Sir Cliff the morning after the LTA's Christmas Bash.

ToePoke's resident spit-roaster, Stephen Roberts, laments footballers' impeccable behaviour...

We all know what we would be doing were it not for the female of the species - loitering on street corners and cheap cider, agreed?
 
We all know what we'd do with our time and money as well? I.e. Spend both commodities a la Best. But sadly, times have changed. No longer are "birds, booze and fast cars" all that the modern player desires. Apparently picking up squillions of wonga a week for being distinctly average players just isn't enough for Anton "second place in the most one-sided sibling rivalry since Lewis and Nicholas Hamilton" Ferdinand, and "do do doooo" Nigel Reo-Coker.
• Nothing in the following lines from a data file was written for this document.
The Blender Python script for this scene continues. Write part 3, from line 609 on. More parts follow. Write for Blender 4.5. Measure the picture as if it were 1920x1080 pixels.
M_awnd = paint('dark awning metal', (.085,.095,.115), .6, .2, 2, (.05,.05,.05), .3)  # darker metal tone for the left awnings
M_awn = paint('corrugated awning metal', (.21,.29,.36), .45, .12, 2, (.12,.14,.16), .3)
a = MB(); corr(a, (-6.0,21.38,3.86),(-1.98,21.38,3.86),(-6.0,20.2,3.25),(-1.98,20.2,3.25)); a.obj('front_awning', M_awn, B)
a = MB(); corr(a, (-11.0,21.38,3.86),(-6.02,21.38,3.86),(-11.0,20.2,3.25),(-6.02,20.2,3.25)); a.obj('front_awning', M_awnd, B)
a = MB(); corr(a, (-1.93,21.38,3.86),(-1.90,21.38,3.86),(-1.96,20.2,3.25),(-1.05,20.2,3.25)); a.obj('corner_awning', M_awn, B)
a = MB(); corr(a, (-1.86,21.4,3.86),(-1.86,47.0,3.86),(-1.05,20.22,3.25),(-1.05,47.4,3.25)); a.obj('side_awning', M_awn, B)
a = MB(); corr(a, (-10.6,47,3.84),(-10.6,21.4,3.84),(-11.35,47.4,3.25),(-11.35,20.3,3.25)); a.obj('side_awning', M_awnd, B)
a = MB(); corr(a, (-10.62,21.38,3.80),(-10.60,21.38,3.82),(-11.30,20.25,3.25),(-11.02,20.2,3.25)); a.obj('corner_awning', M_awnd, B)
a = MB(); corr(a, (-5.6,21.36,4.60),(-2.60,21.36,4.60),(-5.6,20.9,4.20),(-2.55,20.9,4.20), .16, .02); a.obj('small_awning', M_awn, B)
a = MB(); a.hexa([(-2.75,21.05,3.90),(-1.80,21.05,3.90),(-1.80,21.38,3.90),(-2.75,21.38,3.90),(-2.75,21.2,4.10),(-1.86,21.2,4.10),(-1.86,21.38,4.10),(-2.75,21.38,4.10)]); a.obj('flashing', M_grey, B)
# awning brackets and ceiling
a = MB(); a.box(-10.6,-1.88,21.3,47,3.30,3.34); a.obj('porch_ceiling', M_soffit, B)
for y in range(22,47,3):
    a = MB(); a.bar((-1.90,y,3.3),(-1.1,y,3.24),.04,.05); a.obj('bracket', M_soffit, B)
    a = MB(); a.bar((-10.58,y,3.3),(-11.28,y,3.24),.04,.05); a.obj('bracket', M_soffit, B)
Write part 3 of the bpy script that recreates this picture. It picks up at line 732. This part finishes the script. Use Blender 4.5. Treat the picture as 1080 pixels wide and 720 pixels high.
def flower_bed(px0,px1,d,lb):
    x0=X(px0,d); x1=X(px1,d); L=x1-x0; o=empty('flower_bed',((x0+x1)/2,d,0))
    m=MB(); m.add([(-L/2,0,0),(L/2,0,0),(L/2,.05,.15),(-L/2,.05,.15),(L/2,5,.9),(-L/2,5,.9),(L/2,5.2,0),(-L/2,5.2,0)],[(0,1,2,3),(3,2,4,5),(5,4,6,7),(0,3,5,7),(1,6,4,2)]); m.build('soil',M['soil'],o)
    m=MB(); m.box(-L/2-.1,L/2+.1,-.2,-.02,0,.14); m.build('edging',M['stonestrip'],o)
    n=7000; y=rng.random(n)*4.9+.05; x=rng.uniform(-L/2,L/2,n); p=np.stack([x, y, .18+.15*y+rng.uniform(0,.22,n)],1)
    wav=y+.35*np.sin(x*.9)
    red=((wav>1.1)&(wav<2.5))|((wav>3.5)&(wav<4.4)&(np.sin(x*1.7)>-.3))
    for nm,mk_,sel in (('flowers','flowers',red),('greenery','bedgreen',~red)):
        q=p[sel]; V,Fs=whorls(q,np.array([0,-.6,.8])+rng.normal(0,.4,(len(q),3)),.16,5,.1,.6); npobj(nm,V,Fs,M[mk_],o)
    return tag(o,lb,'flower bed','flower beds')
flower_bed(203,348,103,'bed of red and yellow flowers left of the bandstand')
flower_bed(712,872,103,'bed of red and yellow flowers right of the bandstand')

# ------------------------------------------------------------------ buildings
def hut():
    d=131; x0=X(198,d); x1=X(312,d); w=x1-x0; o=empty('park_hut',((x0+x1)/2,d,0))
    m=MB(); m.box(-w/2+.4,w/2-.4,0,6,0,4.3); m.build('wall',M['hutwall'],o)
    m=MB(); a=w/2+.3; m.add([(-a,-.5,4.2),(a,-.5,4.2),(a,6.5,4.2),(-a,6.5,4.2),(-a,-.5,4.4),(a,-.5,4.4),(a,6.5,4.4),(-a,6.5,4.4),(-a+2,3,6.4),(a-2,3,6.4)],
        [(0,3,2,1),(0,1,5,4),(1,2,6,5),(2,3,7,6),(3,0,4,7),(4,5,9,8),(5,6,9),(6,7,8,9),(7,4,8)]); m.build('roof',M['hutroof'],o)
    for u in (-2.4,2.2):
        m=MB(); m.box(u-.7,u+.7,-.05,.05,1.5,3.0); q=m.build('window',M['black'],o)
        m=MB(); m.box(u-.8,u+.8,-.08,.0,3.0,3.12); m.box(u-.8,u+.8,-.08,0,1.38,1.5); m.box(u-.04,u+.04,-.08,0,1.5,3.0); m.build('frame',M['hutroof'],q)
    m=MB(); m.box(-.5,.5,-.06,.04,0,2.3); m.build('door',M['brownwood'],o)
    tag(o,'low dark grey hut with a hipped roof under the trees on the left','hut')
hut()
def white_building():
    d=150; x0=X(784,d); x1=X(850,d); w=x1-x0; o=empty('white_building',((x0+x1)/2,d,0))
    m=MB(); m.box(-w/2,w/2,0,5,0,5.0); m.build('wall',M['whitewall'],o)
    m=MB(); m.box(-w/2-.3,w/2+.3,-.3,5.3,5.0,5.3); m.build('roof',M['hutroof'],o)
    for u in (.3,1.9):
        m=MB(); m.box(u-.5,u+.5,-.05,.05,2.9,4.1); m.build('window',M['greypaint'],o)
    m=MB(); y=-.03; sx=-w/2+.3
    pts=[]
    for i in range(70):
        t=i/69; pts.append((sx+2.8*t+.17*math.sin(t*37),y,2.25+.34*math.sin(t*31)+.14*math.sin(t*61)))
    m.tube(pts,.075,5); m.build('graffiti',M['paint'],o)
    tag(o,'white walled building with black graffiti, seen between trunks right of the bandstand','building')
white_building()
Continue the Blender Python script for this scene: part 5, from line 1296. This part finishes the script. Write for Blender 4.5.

Nada.
 
Best friends forever and ever, Anton and Nigel made a nice little music video together. Bless them eh? With their funny little crunks and giving out their strange little vibes... Ah fuck it. I can't do this anymore. Have you ever witnessed anything as cringingly pathetic? Two young millionnaire footballers, staying in on a Friday night, asking mummy if it's OK to move the furniture to make a dancefloor so they can practice their routine. If I hadn't already blown chunks thanks to an over-indulgence of my current tipple (White Lightning, in case you were wondering), then I would certainly do so now.
 
If Steve Bruce ever sees this he will go absolutely ape-shit. Not that Brucey isn't a fan of R'n'B. I heard, and this is a true story by the way, that he and Paul Parker actually laid down the beats on Eminem's second album The Marshall Mathers LP. No, the reason why el broken-nosed one will be incensed, is that the video clearly shows Ferdinand displaying hand-eye coordination, something which he often declines to do on a football pitch.
 
All I'm saying is that these footballers have got a lot to make up for during the club's Xmas bash period. It's all got a little bit dull. Whatever happened to the rockstar footballer? I know it's a bit premature, but this year I'm asking Santa for at least three spit-roast scandals, two sexual assault claims and a black eye for Wayne. From Coleen.